Indonesia’s main equities gauge erased early gains, trading almost 2 percent in red, and the rupiah inched closer to the key 18,000 mark, after index provider MSCI deferred its review of the country’s emerging-market status to November.
Stocks in Taiwan slipped more than 2 percent, while markets in Singapore touched a record high. The Thai baht languished near 13-month lows against the dollar, while the Philippine peso weakened for a seventh consecutive day.
South Korea’s benchmark KOSPI index rebounded as much as 4 percent within 30 minutes of trading on the day, rebounding from a double-digit drop in the previous day. However, the recovery lost momentum by noon in Seoul.
After falling as much as 1.5 percent, the benchmark gauge was last trading 0.4 percent lower, as of 0438 GMT.
The KOSPI volatility index climbed to a record 97.72 on Wednesday, a sharp rise from the mid-70s level seen just two weeks ago.

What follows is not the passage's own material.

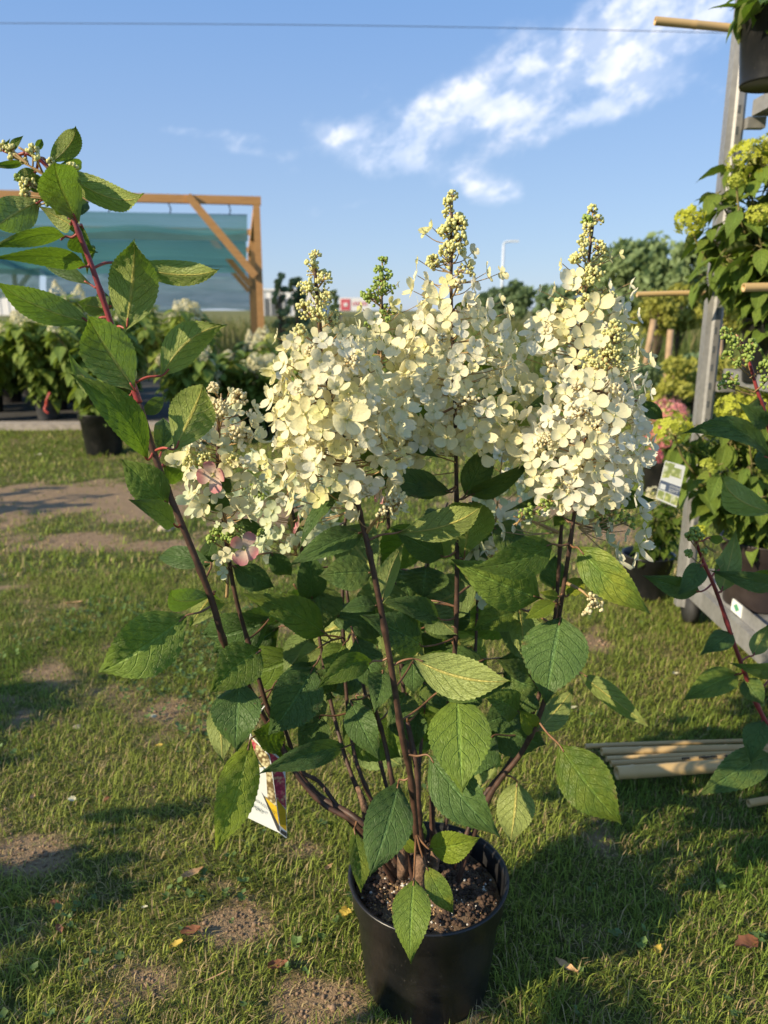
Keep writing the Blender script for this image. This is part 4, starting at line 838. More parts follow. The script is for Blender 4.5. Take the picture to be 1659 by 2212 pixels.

“Elevated KOSPI volatility reflects uncertainty around the AI-driven rally, while expectations of higher-for-longer US rates continue to weigh on sentiment,” said Lukman Leong, an analyst at finance brokerage, Doo Financial Futures.
MSCI retained South Korea in its “emerging markets” category, citing long-standing accessibility issues in the onshore foreign exchange market in its annual market classification review.
A wobbly KOSPI and an over 2 percent decline in Taiwan’s main gauge pushed the MSCI Emerging Markets Asia gauge to a near two-week low.
Indonesia, Southeast Asia’s largest economy, clung to its emerging market status after MSCI’s decision to defer review, giving regulators more time to deliver market reforms and avert a downgrade that could trigger billions of dollars in outflows.
Foreign investors have withdrawn 67.34 trillion rupiah (USD3.75 billion) from Indonesia’s equity market so far this year, per exchange data, with roughly a quarter of the outflows occurring this month alone.
The rupiah weakened to 17,955 per US dollar, within striking distance of the key 18,000 mark and its lifetime low of 18,190 per piece.